All right, have I ever had any temptations like this? I'll tell you one. Now I've got Michelle wondering what I'm going to say. But every now and then, there comes this temptation about gambling. And I hear about some ministers who take all the collection money and they take it down to the horse races, and very foolishly try to double it. So they come back and say, "Look how much money we've got." And the area of raising funds for the church, you can be tempted to find a way to do it that's not exactly straightforward. And there's been many a person in Christian work who on the issue of money has fallen into a trap. And you can disqualify yourself on money reasons. And sometimes the big success stories, I won't name any, of churches in Australia who have done something to their name because of money issues. The devil wants to stop the ministry. And if he can disqualify you with some temptation, in the long run, if he could stop Jesus doing what the God the Father had sent him to do, he would have defeated him. And so he wants to just give him a temptation. Worship me for a moment. Practical end is a bit like the end justifies the means.

I know it's wrong to worship the devil, but just one worship and you get the kingdoms. What would that mean for Jesus? I don't know whether the devil understood all of this or not. He doesn't know everything you know. But I think it would have meant if God Jesus had have worshipped the devil, that he'd be completely useless to go to the cross. It would have been to turn him away. In fact, it was a temptation of getting the kingdoms of the world by that wrongful worship of the devil. And Jesus wouldn't need to go to the cross to win it the hard way. And sometimes the devil's temptations that come to us are ones that offer you a way to achieve it. When I was a younger man in my 20s, I had friends who wanted to be doing what I was doing of being in Christian ministry. And they said, but it's always difficult when you get into the ministry, you have no money. You'd be surprised at how the money issue is a big thing that stops people going into the ministry. I remember a person who was doing mission work in Papua New Guinea. Won't tell you any more details, but this particular person looked at me and he says, "Oh, you know what you should do? You should have a few holes in your shoes. If you had shoes that looked more older ones, people give you more. You've got to look more poor." Now, sometimes the people who are involved in mission work get pretty canny, understanding about how to draw the resources out of the church and people. But what his suggestion was to somehow get yourself looking more poor and make sure you go along to church.

I know of one evangelist who turned up in Queensland and he was driving a very fancy car. And when he went away, some of the people said to me, "We're not gonna give money to him, look what he's driving." And I determined I was going to drive the car I wanted to drive, maybe not too flashy, but it wouldn't do to turn up with a Lamborghini. You at least have a good getaway speed. But there is a certain amount of wisdom in not flouting what money you do have, but you could get tempted in the money area and it would disqualify you. And there's people who are not in Christian work right now where God always intended them to be because it was like one of these friends of mine said, "I'm gonna make a lot of money first.
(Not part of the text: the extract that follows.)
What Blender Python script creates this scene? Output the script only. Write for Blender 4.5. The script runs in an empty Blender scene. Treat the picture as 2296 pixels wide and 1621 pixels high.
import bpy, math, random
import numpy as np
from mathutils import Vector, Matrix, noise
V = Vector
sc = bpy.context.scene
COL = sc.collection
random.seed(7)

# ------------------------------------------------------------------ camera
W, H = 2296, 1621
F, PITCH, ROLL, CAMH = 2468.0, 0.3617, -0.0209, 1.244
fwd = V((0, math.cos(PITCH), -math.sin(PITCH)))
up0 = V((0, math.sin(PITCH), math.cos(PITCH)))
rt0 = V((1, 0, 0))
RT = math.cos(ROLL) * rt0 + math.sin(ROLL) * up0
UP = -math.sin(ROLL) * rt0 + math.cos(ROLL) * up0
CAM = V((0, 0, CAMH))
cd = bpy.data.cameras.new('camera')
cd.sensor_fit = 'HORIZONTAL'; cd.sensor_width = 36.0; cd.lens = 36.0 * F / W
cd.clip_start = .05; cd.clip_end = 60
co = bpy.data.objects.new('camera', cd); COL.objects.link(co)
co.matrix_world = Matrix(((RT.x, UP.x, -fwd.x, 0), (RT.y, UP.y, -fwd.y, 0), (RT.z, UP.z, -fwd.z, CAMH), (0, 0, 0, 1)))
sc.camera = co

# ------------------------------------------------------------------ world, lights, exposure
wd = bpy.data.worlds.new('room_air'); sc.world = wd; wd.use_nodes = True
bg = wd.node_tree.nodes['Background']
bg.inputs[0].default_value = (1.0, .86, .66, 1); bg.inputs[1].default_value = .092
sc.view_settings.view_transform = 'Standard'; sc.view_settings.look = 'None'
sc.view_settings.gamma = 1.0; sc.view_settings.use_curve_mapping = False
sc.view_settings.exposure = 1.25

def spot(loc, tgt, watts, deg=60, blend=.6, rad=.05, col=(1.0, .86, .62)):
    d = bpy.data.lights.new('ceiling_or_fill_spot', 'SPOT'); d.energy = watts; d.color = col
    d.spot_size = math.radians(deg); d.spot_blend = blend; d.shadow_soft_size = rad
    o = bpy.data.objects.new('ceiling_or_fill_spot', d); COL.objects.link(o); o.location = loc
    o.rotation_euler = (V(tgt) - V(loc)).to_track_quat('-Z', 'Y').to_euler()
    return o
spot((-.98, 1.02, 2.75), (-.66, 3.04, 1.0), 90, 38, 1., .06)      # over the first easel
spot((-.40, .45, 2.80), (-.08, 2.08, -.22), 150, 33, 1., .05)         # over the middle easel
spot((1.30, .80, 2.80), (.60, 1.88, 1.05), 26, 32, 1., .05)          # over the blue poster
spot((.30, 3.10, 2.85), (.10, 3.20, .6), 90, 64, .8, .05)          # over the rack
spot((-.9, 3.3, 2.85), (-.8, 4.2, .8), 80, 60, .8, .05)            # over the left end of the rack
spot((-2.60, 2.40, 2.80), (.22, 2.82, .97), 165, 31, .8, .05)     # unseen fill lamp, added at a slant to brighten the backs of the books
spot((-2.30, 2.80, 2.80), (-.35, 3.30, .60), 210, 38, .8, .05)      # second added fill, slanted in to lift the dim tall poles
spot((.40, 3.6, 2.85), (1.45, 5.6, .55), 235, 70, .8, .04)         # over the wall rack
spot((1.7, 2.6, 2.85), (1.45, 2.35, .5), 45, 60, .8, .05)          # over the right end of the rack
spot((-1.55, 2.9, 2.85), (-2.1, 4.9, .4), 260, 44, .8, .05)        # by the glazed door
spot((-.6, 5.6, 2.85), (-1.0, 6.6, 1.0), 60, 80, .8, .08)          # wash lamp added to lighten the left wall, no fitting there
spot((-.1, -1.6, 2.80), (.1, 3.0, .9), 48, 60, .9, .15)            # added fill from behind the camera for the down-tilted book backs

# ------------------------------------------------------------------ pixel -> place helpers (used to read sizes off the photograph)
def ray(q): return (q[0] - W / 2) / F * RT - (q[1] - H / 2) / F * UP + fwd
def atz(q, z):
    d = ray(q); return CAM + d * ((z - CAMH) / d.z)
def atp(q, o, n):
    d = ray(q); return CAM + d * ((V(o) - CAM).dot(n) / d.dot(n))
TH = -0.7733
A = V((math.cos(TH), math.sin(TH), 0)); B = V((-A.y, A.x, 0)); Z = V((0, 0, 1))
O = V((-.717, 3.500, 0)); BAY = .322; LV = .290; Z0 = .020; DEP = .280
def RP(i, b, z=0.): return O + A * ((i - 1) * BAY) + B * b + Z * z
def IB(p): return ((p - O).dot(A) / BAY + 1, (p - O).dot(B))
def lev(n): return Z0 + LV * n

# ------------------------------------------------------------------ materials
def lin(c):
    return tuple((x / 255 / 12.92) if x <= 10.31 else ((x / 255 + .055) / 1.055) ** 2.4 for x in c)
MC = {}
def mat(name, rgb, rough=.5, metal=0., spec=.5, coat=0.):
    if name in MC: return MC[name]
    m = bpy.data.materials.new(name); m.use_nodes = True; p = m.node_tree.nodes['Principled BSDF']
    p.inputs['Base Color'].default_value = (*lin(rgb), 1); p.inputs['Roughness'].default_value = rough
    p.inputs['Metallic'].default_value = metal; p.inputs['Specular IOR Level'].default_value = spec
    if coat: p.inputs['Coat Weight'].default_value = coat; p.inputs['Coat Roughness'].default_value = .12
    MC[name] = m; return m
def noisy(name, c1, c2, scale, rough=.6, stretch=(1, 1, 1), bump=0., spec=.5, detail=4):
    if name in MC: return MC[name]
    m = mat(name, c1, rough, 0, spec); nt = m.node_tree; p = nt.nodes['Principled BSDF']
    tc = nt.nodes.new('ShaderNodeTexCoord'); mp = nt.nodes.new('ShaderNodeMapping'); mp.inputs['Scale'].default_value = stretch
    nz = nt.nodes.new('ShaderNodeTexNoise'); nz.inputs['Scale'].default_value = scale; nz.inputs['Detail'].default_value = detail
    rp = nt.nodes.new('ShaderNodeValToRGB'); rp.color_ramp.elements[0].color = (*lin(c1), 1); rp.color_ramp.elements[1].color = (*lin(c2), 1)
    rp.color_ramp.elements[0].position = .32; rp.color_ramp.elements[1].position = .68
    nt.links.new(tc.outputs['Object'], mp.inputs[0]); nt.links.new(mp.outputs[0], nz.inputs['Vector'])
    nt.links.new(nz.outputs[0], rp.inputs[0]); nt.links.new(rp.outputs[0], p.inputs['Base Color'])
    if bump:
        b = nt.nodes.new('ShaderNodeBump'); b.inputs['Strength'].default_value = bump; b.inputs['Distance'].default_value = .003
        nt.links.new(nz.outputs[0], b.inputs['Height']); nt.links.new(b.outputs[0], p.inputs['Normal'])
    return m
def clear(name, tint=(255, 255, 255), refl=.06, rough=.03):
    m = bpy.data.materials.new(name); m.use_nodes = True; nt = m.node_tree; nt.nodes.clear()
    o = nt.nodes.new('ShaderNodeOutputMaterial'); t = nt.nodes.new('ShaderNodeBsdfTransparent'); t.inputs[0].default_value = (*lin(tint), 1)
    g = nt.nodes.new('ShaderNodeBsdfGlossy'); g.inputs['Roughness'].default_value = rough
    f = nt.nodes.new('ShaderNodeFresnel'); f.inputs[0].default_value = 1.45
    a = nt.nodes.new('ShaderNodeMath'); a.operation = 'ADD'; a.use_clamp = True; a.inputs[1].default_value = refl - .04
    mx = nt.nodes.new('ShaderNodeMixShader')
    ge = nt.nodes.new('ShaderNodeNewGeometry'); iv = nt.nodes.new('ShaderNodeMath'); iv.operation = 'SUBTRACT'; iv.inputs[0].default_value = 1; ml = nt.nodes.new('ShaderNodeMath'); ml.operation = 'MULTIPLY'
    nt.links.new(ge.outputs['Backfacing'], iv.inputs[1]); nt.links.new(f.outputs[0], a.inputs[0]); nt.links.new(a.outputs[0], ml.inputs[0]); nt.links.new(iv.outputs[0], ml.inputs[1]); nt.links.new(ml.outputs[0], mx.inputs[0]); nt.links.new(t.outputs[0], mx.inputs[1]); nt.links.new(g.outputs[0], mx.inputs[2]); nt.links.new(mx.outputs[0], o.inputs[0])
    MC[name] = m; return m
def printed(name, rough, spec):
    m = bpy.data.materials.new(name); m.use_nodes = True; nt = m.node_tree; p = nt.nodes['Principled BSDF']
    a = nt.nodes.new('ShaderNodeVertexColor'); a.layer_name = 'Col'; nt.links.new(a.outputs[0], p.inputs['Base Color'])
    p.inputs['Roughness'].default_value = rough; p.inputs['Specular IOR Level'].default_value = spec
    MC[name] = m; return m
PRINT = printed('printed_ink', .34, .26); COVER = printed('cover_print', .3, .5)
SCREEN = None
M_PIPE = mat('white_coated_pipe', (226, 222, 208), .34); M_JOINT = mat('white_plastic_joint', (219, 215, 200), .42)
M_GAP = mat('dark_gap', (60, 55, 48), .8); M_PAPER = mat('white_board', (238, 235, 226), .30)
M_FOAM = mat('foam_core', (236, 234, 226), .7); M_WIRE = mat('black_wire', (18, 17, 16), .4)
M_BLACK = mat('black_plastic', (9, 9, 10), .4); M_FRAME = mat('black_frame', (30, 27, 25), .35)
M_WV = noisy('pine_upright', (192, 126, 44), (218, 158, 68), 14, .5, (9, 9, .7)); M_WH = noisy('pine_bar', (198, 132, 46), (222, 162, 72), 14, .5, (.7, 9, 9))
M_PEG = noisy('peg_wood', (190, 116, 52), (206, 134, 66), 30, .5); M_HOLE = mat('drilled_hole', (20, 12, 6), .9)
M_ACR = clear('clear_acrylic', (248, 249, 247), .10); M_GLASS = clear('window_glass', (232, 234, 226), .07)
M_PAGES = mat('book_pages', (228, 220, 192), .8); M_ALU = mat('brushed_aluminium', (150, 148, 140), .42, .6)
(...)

Then when I've got lots of money, I'm gonna sponsor myself in Christian work." Well, I've met up with that same person across periods of time and he never got to the time when he's in the ministry. Sometimes you got to go with what you don't have and trust God and don't get tempted to something that might be actually a wrong thing that God doesn't ever intend for you to be rich. He actually, if you want to know a secret, God loves providing for you when you're needy. He loves the trust that you have in him when you're weak and you've got nothing. Sometimes it's what causes you to go and seek him in prayer and you come out of the prayer time with God having assured you that he's got the bag, or a better way to say it, he's got the money issue. You don't have to worry about it. And it is a fantastic thing of being in a needy place. I've been in this several times where God turned up and how blessed I felt. He's watching me. It wasn't because I'm a better person than anybody. It's only because I'm needy. And he turns up. Don't take away the way that he has to help you. He loves having children who go places depending on him. Just trust him and you don't have to fall for some quick way to bypass the cross. There is a cross in being a Christian. Jesus talked about it for us. Don't try and bypass the cost of being a Christian because in the cost, there's also the presence of God. So Jesus says, "You shall worship the Lord your God and him only shall you serve."

You don't need two masters making money, one serving God or the other. Leave God to worry about the money. Just serve him and he will look after you.

Let's pray.

Oh, Father, this is a very moving topic. I think it's moving because it's about tackling the issue of our walk with you and the closeness of that trust and the joy, the blessing of having knowledge that you have made us the apple of your eye and you have our best interest at heart and you are prepared to send your angels to help Jesus in the wilderness. You sent them again when he was in the Garden of Gethsemane. Father, we praise you for your protection of Jesus and that you've given us a person about temptation who sure is not a shallow learner or a first beginner and we thank you for the example of Jesus in handling temptation. May we follow his lead, we ask in his name, amen.